> [Material]
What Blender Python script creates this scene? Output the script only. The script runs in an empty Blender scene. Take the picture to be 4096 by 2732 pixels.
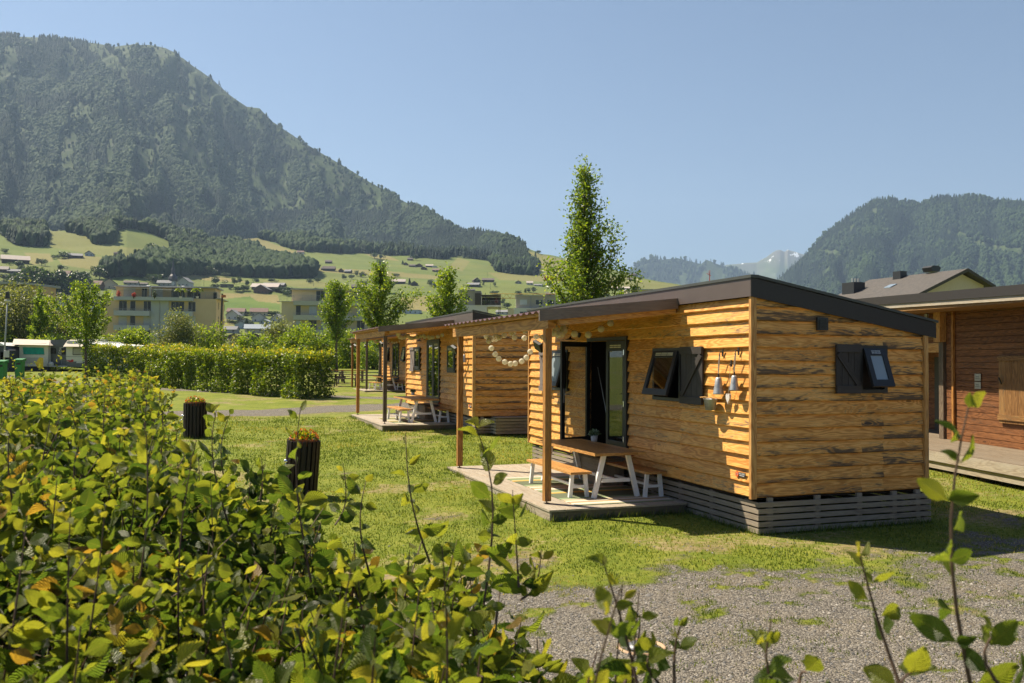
import bpy, math, random
import numpy as np
from mathutils import Vector, Matrix
random.seed(7); rng = np.random.default_rng(7)
S = bpy.context.scene
COL = S.collection
R = math.radians

# ---------------------------------------------------------------- camera
CAM_H, CAM_F = 2.41, 3509.0
def make_camera():
    cd = bpy.data.cameras.new('camera'); co = bpy.data.objects.new('camera', cd); COL.objects.link(co)
    cd.sensor_width = 36; cd.lens = CAM_F / 4096 * 36
    cd.clip_start = .05; cd.clip_end = 40000
    p, rho = R(1.345), R(.323)
    r = Vector((1, 0, 0)); fw = Vector((0, math.cos(p), math.sin(p))); u = r.cross(fw)
    r2 = r * math.cos(rho) + u * math.sin(rho); u2 = u * math.cos(rho) - r * math.sin(rho)
    M = Matrix((r2, u2, -fw)).transposed().to_4x4(); M.translation = (0, 0, CAM_H)
    co.matrix_world = M; S.camera = co
    cd.dof.use_dof = True; cd.dof.focus_distance = 14; cd.dof.aperture_fstop = 6.3
    return np.array(fw), np.array(r2), np.array(u2)
FW, RT, UP = make_camera()
def ray(px, py):
    return FW + RT * ((px - 2048) / CAM_F) - UP * ((py - 1366) / CAM_F)
def proj(P):
    d = P - np.array([0, 0, CAM_H]); k = d @ FW
    return 2048 + CAM_F * (d @ RT) / k, 1366 - CAM_F * (d @ UP) / k
def gz(x, y):
    return .019 * np.maximum(0, y - 12)
def at_depth(px, py, Y):
    d = ray(px, py); return np.array([0, 0, CAM_H]) + d * (Y / d[1])
def ground_at(px, Y):
    q = at_depth(px, 1440, Y); return (q[0], Y, float(gz(q[0], Y)))

# ---------------------------------------------------------------- object helpers
def tag(o, label=None, cat=None, group=None, kind=None):
    if label: o['label'] = label
    if cat: o['category'] = cat
    if group: o['group'] = group
    if kind: o['kind'] = kind
    return o
def empty(name, label, cat, loc=(0, 0, 0), rz=0, group=None):
    o = bpy.data.objects.new(name, None); COL.objects.link(o)
    o.location = loc; o.rotation_euler = (0, 0, rz); o.empty_display_size = .2
    return tag(o, label, cat, group)
def copy_tree(o, parent=None, loc=None, rz=None, label=None, scale=None):
    c = o.copy(); COL.objects.link(c); c.parent = parent
    if loc is not None: c.location = loc
    if rz is not None: c.rotation_euler = (0, 0, rz)
    if scale is not None: c.scale = scale if hasattr(scale, '__len__') else (scale,) * 3
    if label: c['label'] = label
    for ch in list(o.children): copy_tree(ch, c)
    return c

class MB:
    """collects boxes, tubes and prisms into ONE mesh; uv in metres runs along the longest side"""
    def __init__(s): s.v = []; s.f = []; s.uv = []; s.r = []; s.m = []
    def add(s, vs, fs, rnd=None, uvs=None, mat=0, M=None):
        rnd = random.random() if rnd is None else rnd
        n = len(s.v); vs = [Vector(v) for v in vs]
        if uvs is None:
            lo = [min(v[i] for v in vs) for i in range(3)]; hi = [max(v[i] for v in vs) for i in range(3)]
            ext = [hi[i] - lo[i] for i in range(3)]; ax = ext.index(max(ext))
        for f in fs:
            if uvs is None:
                a, b, c = vs[f[0]], vs[f[1]], vs[f[2]]
                nn = (b - a).cross(c - a); k = max(range(3), key=lambda i: abs(nn[i]))
                oth = [i for i in range(3) if i != k]
                if ax in oth: oth.remove(ax); ua, va = ax, oth[0]
                else: ua, va = oth
                s.uv.append([(vs[i][ua] + rnd * 37.7, vs[i][va] + rnd * 11.3) for i in f])
            else: s.uv.append([uvs[i] for i in f])
            s.f.append([i + n for i in f]); s.r.append(rnd); s.m.append(mat)
        s.v += [(M @ v) if M is not None else v for v in vs]
        return s
    def box(s, a, b, rnd=None, mat=0, M=None):
        x0, x1 = sorted((a[0], b[0])); y0, y1 = sorted((a[1], b[1])); z0, z1 = sorted((a[2], b[2]))
        vs = [(x0, y0, z0), (x1, y0, z0), (x1, y1, z0), (x0, y1, z0), (x0, y0, z1), (x1, y0, z1), (x1, y1, z1), (x0, y1, z1)]
        fs = [(0, 3, 2, 1), (4, 5, 6, 7), (0, 1, 5, 4), (1, 2, 6, 5), (2, 3, 7, 6), (3, 0, 4, 7)]
        return s.add(vs, fs, rnd, None, mat, M)
    def hexa(s, vs, rnd=None, mat=0, M=None):
        fs = [(0, 3, 2, 1), (4, 5, 6, 7), (0, 1, 5, 4), (1, 2, 6, 5), (2, 3, 7, 6), (3, 0, 4, 7)]
        return s.add(vs, fs, rnd, None, mat, M)
    def beam(s, p, q, w, h, rnd=None, mat=0, up=(0, 0, 1), M=None):
        p, q = Vector(p), Vector(q); L = (q - p).length; x = (q - p).normalized(); up = Vector(up)
        y = up.cross(x).normalized(); z = x.cross(y)
        T = Matrix((x, y, z)).transposed().to_4x4(); T.translation = p
        if M is not None: T = M @ T
        return s.box((0, -w / 2, -h / 2), (L, w / 2, h / 2), rnd, mat, T)
    def tube(s, pts, r, n=8, rnd=None, mat=0, cap=True, M=None):
        pts = [Vector(p) for p in pts]; rs = r if hasattr(r, '__len__') else [r] * len(pts)
        vs = []; px = None; uvs = []; acc = 0
        for i, p in enumerate(pts):
            t = (pts[min(i + 1, len(pts) - 1)] - pts[max(i - 1, 0)]).normalized()
            a = Vector((0, 0, 1)) if abs(t.z) < .9 else Vector((1, 0, 0))
            if px is None: x = a.cross(t).normalized()
            else: x = (px - t * px.dot(t)).normalized()
            px = x; y = t.cross(x)
            if i: acc += (p - pts[i - 1]).length
            for k in range(n):
                an = 2 * math.pi * k / n
                vs.append(p + (x * math.cos(an) + y * math.sin(an)) * rs[i]); uvs.append((acc, k / n * .4))
        fs = [(i * n + k, i * n + (k + 1) % n, (i + 1) * n + (k + 1) % n, (i + 1) * n + k) for i in range(len(pts) - 1) for k in range(n)]
        if cap: fs += [tuple(range(n))[::-1], tuple((len(pts) - 1) * n + k for k in range(n))]
        return s.add(vs, fs, rnd, uvs, mat, M)
    def lathe(s, prof, c=(0, 0, 0), n=20, rnd=None, mat=0, sx=1, sy=1, M=None):
        vs = []; uvs = []
        for r, z in prof:
            for k in range(n):
                a = 2 * math.pi * k / n; vs.append((c[0] + r * sx * math.cos(a), c[1] + r * sy * math.sin(a), c[2] + z)); uvs.append((k / n, z))
        fs = [(i * n + k, i * n + (k + 1) % n, (i + 1) * n + (k + 1) % n, (i + 1) * n + k) for i in range(len(prof) - 1) for k in range(n)]
        return s.add(vs, fs, rnd, uvs, mat, M)
    def prism(s, poly, axis, a, b, rnd=None, mat=0, M=None):
        """poly in the two other axes, extruded along axis from a to b"""
        n = len(poly); vs = []
        for t in (a, b):
            for p in poly:
                v = list(p); v.insert(axis, t); vs.append(v)
        fs = [tuple(range(n))[::-1], tuple(range(n, 2 * n))] + [(k, (k + 1) % n, n + (k + 1) % n, n + k) for k in range(n)]
        return s.add(vs, fs, rnd, None, mat, M)
    def build(s, name, mats, parent=None, smooth=False, bevel=0):
        me = bpy.data.meshes.new(name); me.from_pydata([tuple(v) for v in s.v], [], s.f)
        uv = me.uv_layers.new(name='UVMap'); flat = [c for f in s.uv for p in f for c in p]
        uv.data.foreach_set('uv', flat)
        at = me.attributes.new('rnd', 'FLOAT', 'FACE'); at.data.foreach_set('value', s.r)
        for m in (mats if isinstance(mats, (list, tuple)) else [mats]): me.materials.append(m)
        me.polygons.foreach_set('material_index', s.m)
        if smooth: me.polygons.foreach_set('use_smooth', [True] * len(s.f))
        me.update()
        o = bpy.data.objects.new(name, me); COL.objects.link(o); o.parent = parent
        if bevel:
            b = o.modifiers.new('edge', 'BEVEL'); b.width = bevel; b.segments = 2; b.limit_method = 'ANGLE'
        return o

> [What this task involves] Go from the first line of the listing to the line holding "R = math.radians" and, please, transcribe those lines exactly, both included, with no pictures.

> [Written answer]
What Blender Python script creates this scene? Output the script only. The script runs in an empty Blender scene. Take the picture to be 4096 by 2732 pixels.
import bpy, math, random
import numpy as np
from mathutils import Vector, Matrix
random.seed(7); rng = np.random.default_rng(7)
S = bpy.context.scene
COL = S.collection
R = math.radians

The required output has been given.